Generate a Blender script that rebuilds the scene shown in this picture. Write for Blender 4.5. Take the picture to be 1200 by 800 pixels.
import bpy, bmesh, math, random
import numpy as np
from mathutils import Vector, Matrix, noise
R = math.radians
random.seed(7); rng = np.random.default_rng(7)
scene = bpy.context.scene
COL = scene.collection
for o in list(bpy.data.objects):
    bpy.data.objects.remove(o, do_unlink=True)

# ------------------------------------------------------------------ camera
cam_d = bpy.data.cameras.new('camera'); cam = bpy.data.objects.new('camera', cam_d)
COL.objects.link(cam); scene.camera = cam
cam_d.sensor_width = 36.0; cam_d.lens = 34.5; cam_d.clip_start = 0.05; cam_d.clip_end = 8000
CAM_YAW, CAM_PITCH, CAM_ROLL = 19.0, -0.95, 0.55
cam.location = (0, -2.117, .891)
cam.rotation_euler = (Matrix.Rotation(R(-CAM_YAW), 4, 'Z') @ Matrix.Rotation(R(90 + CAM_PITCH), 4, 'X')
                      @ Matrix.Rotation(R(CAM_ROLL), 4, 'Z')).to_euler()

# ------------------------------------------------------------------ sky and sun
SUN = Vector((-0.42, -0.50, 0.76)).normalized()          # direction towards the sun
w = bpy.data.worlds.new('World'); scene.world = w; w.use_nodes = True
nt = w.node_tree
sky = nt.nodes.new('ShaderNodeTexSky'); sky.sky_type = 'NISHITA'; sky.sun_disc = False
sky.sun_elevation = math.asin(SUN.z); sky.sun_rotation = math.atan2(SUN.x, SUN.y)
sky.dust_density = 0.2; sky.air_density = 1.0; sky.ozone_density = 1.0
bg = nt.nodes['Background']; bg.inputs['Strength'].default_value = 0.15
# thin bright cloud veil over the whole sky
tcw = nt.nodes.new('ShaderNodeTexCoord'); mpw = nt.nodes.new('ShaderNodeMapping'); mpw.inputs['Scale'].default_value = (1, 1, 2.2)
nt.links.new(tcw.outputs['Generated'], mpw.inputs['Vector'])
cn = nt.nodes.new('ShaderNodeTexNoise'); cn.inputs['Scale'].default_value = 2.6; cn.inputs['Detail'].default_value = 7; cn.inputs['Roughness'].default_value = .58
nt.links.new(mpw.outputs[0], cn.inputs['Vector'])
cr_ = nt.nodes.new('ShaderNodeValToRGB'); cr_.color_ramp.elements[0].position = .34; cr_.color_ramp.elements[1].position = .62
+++
→ Objective
Your task is to quote all of the data word for word.

→ Exercise result
Generate a Blender script that rebuilds the scene shown in this picture. Write for Blender 4.5. Take the picture to be 1200 by 800 pixels.
import bpy, bmesh, math, random
import numpy as np
from mathutils import Vector, Matrix, noise
R = math.radians
random.seed(7); rng = np.random.default_rng(7)
scene = bpy.context.scene
COL = scene.collection
for o in list(bpy.data.objects):
    bpy.data.objects.remove(o, do_unlink=True)

# ------------------------------------------------------------------ camera
cam_d = bpy.data.cameras.new('camera'); cam = bpy.data.objects.new('camera', cam_d)
COL.objects.link(cam); scene.camera = cam
cam_d.sensor_width = 36.0; cam_d.lens = 34.5; cam_d.clip_start = 0.05; cam_d.clip_end = 8000
CAM_YAW, CAM_PITCH, CAM_ROLL = 19.0, -0.95, 0.55
cam.location = (0, -2.117, .891)
cam.rotation_euler = (Matrix.Rotation(R(-CAM_YAW), 4, 'Z') @ Matrix.Rotation(R(90 + CAM_PITCH), 4, 'X')
                      @ Matrix.Rotation(R(CAM_ROLL), 4, 'Z')).to_euler()

# ------------------------------------------------------------------ sky and sun
SUN = Vector((-0.42, -0.50, 0.76)).normalized()          # direction towards the sun
w = bpy.data.worlds.new('World'); scene.world = w; w.use_nodes = True
nt = w.node_tree
sky = nt.nodes.new('ShaderNodeTexSky'); sky.sky_type = 'NISHITA'; sky.sun_disc = False
sky.sun_elevation = math.asin(SUN.z); sky.sun_rotation = math.atan2(SUN.x, SUN.y)
sky.dust_density = 0.2; sky.air_density = 1.0; sky.ozone_density = 1.0
bg = nt.nodes['Background']; bg.inputs['Strength'].default_value = 0.15
# thin bright cloud veil over the whole sky
tcw = nt.nodes.new('ShaderNodeTexCoord'); mpw = nt.nodes.new('ShaderNodeMapping'); mpw.inputs['Scale'].default_value = (1, 1, 2.2)
nt.links.new(tcw.outputs['Generated'], mpw.inputs['Vector'])
cn = nt.nodes.new('ShaderNodeTexNoise'); cn.inputs['Scale'].default_value = 2.6; cn.inputs['Detail'].default_value = 7; cn.inputs['Roughness'].default_value = .58
nt.links.new(mpw.outputs[0], cn.inputs['Vector'])
cr_ = nt.nodes.new('ShaderNodeValToRGB'); cr_.color_ramp.elements[0].position = .34; cr_.color_ramp.elements[1].position = .62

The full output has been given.